■ **YOUR GOAL**: Within the records below, find each line that holds the string "Blender", then copy it.

** start **

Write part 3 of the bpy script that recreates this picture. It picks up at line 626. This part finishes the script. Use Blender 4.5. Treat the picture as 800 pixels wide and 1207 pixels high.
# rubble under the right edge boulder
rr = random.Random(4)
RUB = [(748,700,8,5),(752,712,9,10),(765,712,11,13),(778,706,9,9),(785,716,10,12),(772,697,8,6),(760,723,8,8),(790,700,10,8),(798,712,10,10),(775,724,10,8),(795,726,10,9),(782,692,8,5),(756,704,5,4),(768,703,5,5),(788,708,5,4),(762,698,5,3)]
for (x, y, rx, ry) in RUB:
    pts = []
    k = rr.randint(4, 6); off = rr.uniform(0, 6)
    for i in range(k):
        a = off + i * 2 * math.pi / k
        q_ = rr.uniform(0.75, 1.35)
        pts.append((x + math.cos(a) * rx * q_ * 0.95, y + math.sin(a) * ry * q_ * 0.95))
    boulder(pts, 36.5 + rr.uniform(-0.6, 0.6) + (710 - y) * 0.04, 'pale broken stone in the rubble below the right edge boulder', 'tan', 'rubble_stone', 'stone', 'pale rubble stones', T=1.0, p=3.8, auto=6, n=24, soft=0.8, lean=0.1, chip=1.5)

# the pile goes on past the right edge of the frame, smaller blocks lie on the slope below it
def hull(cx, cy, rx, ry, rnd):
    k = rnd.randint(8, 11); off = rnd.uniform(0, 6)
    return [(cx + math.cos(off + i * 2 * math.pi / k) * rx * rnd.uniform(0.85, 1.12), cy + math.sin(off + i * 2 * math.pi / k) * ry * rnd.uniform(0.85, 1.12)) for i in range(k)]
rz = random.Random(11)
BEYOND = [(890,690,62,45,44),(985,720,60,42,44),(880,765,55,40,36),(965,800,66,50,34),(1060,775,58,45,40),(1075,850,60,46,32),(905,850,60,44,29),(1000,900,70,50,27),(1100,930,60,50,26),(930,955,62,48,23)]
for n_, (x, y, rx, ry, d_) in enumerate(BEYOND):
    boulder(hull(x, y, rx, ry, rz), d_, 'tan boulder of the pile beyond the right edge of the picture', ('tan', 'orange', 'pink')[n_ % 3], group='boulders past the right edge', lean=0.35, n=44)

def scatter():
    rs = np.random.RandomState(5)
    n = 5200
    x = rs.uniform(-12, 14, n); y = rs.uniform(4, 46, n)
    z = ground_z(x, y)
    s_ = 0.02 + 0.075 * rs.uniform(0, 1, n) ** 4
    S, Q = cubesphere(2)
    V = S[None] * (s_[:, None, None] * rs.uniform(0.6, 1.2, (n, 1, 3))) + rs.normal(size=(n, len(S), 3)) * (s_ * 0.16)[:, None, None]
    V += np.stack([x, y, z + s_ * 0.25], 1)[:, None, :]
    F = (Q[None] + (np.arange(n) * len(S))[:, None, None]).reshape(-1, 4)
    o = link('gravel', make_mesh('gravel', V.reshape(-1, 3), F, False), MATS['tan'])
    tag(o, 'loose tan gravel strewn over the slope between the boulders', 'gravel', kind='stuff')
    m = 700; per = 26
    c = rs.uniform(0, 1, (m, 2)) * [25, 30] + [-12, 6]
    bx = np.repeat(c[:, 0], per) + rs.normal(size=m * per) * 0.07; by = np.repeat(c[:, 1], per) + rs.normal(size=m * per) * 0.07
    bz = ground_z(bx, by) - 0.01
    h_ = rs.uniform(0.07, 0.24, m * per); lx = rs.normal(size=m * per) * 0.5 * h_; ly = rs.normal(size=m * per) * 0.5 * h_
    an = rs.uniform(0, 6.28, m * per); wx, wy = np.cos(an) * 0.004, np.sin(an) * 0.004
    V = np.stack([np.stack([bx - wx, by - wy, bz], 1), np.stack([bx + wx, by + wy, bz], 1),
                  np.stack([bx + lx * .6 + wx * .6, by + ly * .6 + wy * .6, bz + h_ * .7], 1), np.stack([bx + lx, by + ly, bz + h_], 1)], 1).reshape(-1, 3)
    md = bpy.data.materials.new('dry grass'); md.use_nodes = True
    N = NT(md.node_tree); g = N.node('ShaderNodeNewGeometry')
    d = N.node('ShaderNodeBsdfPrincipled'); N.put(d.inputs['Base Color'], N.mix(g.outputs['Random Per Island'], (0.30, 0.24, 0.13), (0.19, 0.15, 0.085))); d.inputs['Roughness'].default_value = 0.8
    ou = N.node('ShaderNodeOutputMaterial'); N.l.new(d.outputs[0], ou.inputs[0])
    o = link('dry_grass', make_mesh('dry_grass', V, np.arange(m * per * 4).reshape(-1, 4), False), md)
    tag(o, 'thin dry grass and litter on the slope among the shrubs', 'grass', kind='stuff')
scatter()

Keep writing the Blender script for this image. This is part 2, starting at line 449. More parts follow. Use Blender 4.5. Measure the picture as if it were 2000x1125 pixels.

** end **

■ **SOLVED EXERCISE**:
Write part 3 of the bpy script that recreates this picture. It picks up at line 626. This part finishes the script. Use Blender 4.5. Treat the picture as 800 pixels wide and 1207 pixels high.
Keep writing the Blender script for this image. This is part 2, starting at line 449. More parts follow. Use Blender 4.5. Measure the picture as if it were 2000x1125 pixels.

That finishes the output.